Start Exercise materials

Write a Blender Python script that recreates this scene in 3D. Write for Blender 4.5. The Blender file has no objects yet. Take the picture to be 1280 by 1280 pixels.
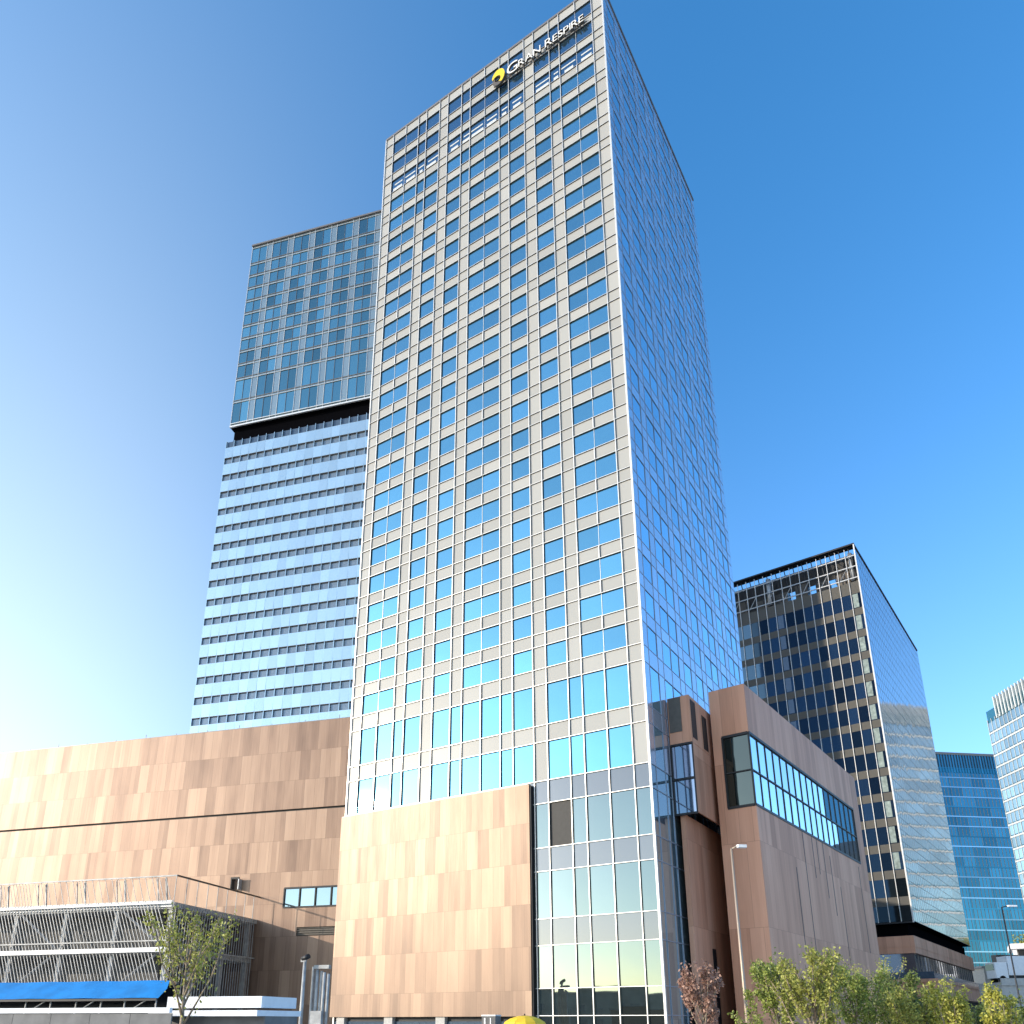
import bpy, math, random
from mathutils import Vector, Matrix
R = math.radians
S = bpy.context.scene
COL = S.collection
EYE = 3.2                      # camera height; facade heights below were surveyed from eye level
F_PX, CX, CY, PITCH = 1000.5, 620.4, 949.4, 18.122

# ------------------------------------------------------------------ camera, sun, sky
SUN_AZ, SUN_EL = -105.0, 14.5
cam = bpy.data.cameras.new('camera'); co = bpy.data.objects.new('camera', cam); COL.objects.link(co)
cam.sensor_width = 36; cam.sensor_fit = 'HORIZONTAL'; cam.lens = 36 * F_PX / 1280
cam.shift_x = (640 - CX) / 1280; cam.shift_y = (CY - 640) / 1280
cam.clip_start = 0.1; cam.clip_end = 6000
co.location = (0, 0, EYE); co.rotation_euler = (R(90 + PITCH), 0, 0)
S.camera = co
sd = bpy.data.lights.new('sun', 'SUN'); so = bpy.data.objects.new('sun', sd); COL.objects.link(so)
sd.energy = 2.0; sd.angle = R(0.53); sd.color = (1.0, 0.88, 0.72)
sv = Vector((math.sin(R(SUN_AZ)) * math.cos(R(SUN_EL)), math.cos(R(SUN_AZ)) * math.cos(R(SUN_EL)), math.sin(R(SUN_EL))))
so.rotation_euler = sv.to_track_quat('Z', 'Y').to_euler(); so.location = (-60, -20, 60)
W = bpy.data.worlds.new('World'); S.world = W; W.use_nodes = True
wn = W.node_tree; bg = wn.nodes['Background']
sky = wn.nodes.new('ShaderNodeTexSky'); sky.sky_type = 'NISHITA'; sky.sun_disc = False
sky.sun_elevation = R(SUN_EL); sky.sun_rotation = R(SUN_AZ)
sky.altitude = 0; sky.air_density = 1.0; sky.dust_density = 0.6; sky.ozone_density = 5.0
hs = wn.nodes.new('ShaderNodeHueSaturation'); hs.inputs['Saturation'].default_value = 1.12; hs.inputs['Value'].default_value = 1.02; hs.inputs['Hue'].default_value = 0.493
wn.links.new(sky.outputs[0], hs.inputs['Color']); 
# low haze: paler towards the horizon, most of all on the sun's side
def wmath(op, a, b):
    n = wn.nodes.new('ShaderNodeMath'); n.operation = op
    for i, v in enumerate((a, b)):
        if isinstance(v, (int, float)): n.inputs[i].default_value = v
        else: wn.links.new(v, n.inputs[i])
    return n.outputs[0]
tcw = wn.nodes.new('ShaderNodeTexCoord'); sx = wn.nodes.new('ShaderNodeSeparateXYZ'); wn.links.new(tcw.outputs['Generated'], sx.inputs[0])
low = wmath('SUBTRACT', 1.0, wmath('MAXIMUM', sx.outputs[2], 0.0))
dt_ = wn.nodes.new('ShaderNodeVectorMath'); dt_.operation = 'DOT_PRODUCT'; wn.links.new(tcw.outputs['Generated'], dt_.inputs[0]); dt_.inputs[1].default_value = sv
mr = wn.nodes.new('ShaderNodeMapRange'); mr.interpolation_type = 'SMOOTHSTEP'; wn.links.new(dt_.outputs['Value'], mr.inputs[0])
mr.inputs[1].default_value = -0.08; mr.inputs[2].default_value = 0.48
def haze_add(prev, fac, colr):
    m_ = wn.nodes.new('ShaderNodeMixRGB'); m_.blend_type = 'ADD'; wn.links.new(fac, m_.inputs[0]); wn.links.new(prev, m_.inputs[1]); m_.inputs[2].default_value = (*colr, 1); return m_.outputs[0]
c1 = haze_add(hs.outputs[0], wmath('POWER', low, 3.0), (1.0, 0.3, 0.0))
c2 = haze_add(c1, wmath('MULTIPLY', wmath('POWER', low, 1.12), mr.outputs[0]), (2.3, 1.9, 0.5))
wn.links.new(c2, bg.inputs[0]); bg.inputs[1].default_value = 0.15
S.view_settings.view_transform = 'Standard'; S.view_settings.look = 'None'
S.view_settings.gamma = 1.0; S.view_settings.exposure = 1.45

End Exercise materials
Start Exercise materials

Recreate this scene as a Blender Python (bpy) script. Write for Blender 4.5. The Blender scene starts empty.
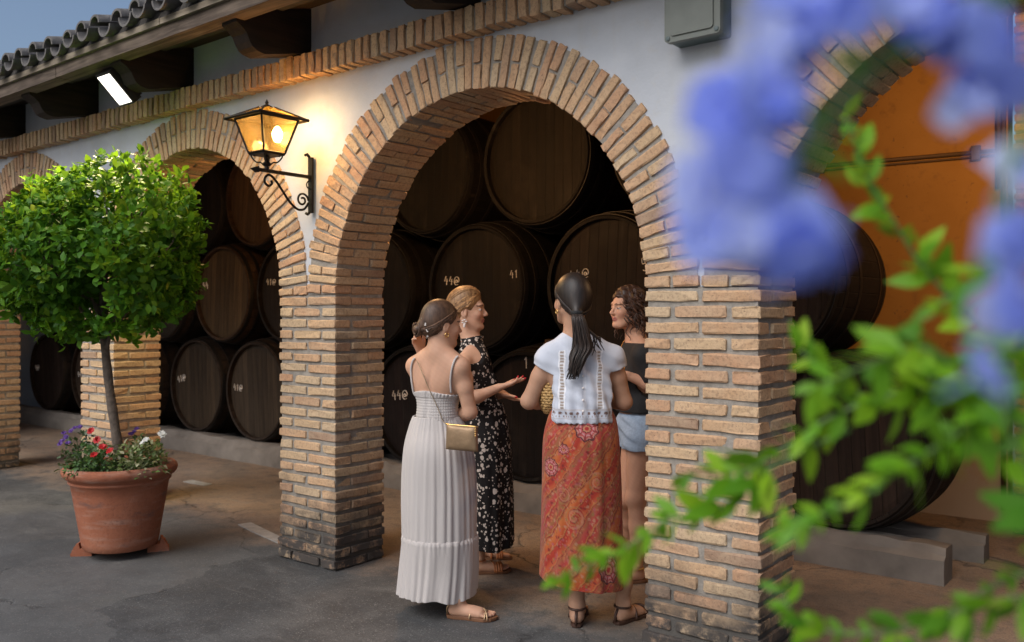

End Exercise materials
Start Exercise materials

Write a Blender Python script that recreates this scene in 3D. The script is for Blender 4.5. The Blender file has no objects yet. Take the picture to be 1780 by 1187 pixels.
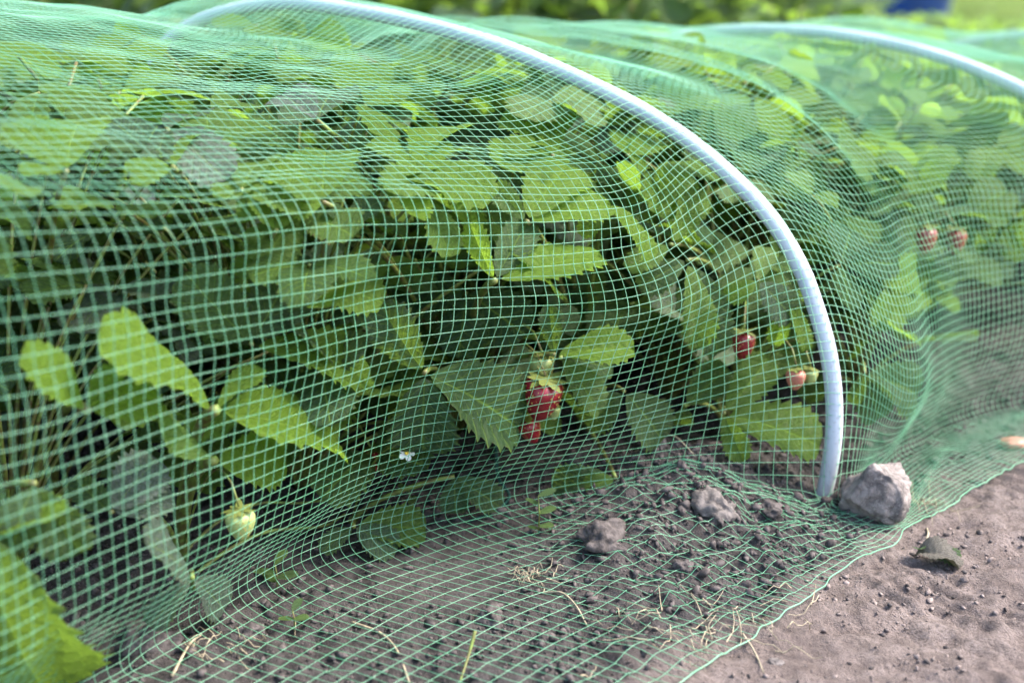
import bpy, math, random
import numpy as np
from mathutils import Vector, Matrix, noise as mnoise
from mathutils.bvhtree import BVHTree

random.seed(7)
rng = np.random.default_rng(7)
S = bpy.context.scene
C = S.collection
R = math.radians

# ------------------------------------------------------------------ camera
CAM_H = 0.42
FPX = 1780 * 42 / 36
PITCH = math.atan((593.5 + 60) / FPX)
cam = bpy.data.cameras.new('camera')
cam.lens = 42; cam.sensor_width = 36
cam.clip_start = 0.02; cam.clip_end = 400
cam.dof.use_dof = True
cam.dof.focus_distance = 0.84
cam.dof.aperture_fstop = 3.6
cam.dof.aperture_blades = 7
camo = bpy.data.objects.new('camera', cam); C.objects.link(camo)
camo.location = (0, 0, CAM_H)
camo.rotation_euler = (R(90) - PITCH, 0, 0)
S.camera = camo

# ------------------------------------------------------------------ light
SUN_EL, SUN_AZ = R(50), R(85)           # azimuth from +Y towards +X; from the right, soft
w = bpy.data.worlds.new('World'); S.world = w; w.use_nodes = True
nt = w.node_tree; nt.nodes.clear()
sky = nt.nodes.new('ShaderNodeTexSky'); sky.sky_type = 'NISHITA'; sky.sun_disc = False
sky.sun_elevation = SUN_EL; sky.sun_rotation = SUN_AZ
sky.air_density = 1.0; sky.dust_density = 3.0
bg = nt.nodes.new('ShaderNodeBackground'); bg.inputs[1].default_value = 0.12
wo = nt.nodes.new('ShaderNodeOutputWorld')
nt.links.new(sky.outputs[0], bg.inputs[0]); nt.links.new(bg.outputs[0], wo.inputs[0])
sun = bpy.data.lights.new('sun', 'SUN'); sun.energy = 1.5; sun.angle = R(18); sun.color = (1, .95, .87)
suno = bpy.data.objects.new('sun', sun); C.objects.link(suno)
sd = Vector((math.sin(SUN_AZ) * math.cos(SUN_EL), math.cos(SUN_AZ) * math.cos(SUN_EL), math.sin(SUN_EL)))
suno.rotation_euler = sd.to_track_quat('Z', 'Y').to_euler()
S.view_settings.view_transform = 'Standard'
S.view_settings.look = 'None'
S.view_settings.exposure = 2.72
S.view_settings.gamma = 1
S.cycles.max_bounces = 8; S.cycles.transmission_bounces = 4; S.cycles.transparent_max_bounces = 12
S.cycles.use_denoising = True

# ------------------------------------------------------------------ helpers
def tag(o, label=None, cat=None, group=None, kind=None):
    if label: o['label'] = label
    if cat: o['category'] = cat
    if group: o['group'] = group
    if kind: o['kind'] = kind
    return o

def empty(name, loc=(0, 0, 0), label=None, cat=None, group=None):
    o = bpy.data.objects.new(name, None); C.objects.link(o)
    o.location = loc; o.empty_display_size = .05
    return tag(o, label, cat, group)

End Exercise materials

:: Exercise instructions ::
Keep only the lines that hold the string "Write", and copy them out.

:: Answer ::
Write a Blender Python script that recreates this scene in 3D. Write for Blender 4.5. The Blender file has no objects yet. Take the picture to be 1280 by 1280 pixels.
Recreate this scene as a Blender Python (bpy) script. Write for Blender 4.5. The Blender scene starts empty.
Write a Blender Python script that recreates this scene in 3D. The script is for Blender 4.5. The Blender file has no objects yet. Take the picture to be 1780 by 1187 pixels.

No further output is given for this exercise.